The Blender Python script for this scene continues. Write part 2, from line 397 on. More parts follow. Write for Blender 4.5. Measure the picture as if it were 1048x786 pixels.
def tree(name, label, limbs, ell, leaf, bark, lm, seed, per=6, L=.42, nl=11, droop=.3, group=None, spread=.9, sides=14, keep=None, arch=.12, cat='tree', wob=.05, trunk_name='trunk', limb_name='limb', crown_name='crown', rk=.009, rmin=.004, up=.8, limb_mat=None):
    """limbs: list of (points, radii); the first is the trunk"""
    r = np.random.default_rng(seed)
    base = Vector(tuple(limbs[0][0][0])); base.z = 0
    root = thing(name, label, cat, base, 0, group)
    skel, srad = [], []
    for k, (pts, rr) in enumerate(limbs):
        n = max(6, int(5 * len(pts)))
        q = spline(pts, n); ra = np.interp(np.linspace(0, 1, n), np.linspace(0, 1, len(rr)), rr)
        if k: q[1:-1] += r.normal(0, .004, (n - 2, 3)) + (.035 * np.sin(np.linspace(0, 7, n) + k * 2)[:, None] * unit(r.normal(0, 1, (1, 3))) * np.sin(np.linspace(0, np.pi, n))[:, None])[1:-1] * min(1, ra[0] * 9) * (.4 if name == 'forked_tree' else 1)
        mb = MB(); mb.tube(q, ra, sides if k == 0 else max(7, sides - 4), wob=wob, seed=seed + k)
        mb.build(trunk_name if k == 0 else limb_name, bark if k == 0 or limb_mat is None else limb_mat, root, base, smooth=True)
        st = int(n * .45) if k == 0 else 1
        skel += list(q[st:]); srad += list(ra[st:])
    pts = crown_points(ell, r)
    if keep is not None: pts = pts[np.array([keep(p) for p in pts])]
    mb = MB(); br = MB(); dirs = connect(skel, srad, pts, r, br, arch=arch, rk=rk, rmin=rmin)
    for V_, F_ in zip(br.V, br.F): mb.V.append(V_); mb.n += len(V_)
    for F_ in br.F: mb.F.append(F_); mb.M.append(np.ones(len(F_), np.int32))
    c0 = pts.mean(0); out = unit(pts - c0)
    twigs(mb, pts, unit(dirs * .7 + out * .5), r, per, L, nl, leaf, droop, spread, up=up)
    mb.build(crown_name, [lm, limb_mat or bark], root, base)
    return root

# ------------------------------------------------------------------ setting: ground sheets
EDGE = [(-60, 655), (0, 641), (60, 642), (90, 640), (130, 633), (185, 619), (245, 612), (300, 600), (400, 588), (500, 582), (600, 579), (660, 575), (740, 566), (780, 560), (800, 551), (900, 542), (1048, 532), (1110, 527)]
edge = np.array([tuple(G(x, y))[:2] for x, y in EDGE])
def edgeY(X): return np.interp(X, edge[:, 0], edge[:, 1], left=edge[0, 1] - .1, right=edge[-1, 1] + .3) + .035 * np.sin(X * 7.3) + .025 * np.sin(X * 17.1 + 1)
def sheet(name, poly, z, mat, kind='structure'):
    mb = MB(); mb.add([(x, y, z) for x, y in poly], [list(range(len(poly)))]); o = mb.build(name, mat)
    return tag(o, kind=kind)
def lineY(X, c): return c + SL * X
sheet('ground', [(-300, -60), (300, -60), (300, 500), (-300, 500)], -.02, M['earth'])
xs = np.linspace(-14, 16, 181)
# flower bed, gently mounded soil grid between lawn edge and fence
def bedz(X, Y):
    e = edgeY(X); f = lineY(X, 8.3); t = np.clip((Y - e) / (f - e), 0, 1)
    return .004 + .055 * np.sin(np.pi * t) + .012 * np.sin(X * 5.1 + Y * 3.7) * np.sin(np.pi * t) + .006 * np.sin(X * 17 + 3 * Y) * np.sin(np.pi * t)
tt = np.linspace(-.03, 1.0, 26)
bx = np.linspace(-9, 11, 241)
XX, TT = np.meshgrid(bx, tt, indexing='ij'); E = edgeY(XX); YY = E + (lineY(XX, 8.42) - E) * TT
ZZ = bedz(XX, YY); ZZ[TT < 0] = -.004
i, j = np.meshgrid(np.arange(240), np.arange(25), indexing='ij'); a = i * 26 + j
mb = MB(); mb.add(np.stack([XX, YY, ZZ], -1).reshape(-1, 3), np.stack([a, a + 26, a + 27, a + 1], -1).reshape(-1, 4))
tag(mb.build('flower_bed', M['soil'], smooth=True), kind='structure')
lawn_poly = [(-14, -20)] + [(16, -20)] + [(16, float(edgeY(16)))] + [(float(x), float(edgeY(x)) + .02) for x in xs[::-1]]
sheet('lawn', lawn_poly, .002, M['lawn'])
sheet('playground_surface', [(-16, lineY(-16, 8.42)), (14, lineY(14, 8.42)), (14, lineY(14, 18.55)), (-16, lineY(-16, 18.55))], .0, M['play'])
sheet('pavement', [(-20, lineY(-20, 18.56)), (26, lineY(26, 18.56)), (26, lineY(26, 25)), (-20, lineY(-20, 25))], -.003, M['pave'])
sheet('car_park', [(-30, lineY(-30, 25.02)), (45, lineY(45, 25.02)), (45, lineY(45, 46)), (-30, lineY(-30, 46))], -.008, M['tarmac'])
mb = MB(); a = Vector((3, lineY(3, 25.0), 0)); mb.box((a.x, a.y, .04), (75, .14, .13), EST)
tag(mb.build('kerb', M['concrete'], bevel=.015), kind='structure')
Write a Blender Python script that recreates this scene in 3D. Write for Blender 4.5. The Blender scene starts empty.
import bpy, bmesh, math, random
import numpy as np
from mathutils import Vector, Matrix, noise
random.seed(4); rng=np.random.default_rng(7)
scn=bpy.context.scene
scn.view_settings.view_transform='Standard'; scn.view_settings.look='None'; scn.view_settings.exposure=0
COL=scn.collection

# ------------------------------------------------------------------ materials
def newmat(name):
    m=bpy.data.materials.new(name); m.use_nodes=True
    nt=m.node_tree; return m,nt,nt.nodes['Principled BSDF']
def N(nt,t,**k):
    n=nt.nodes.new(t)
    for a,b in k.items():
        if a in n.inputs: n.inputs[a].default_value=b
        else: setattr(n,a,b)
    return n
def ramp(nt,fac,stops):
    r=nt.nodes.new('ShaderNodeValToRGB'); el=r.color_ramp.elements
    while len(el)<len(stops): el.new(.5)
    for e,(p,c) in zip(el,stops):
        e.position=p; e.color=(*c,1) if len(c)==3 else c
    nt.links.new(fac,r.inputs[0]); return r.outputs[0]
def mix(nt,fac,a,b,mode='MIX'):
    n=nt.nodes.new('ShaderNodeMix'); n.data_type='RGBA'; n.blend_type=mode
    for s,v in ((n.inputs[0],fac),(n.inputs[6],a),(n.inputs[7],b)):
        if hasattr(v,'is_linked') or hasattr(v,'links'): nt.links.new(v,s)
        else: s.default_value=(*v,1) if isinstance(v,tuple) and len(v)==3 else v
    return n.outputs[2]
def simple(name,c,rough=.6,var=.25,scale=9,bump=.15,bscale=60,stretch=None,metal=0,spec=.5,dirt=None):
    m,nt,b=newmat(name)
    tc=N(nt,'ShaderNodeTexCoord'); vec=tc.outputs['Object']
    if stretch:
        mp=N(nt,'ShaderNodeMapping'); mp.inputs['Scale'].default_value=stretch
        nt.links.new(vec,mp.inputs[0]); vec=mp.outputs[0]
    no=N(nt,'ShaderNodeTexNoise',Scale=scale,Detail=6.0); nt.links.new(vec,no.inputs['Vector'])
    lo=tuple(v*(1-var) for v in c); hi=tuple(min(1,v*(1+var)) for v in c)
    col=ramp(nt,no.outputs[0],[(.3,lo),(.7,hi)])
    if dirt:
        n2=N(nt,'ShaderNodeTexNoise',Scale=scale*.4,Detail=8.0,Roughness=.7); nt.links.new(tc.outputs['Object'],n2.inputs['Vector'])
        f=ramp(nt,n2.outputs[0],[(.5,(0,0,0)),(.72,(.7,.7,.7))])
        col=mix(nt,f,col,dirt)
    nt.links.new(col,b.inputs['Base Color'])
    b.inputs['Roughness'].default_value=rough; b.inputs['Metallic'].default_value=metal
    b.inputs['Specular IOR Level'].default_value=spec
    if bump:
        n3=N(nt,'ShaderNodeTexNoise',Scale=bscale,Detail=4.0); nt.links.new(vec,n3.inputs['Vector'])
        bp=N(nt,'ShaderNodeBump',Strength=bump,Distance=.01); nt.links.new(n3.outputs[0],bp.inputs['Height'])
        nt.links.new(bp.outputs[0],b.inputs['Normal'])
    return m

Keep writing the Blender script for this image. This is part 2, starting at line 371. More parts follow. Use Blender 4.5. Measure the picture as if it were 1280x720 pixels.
━━━━
→ **Task details**: Exactly the lines above from the one with "Write a Blender" to the one with "COL=scn.collection", both included, are to be quoted; leave the rest out.

→ **Complete response**:
Write a Blender Python script that recreates this scene in 3D. Write for Blender 4.5. The Blender scene starts empty.
import bpy, bmesh, math, random
import numpy as np
from mathutils import Vector, Matrix, noise
random.seed(4); rng=np.random.default_rng(7)
scn=bpy.context.scene
scn.view_settings.view_transform='Standard'; scn.view_settings.look='None'; scn.view_settings.exposure=0
COL=scn.collection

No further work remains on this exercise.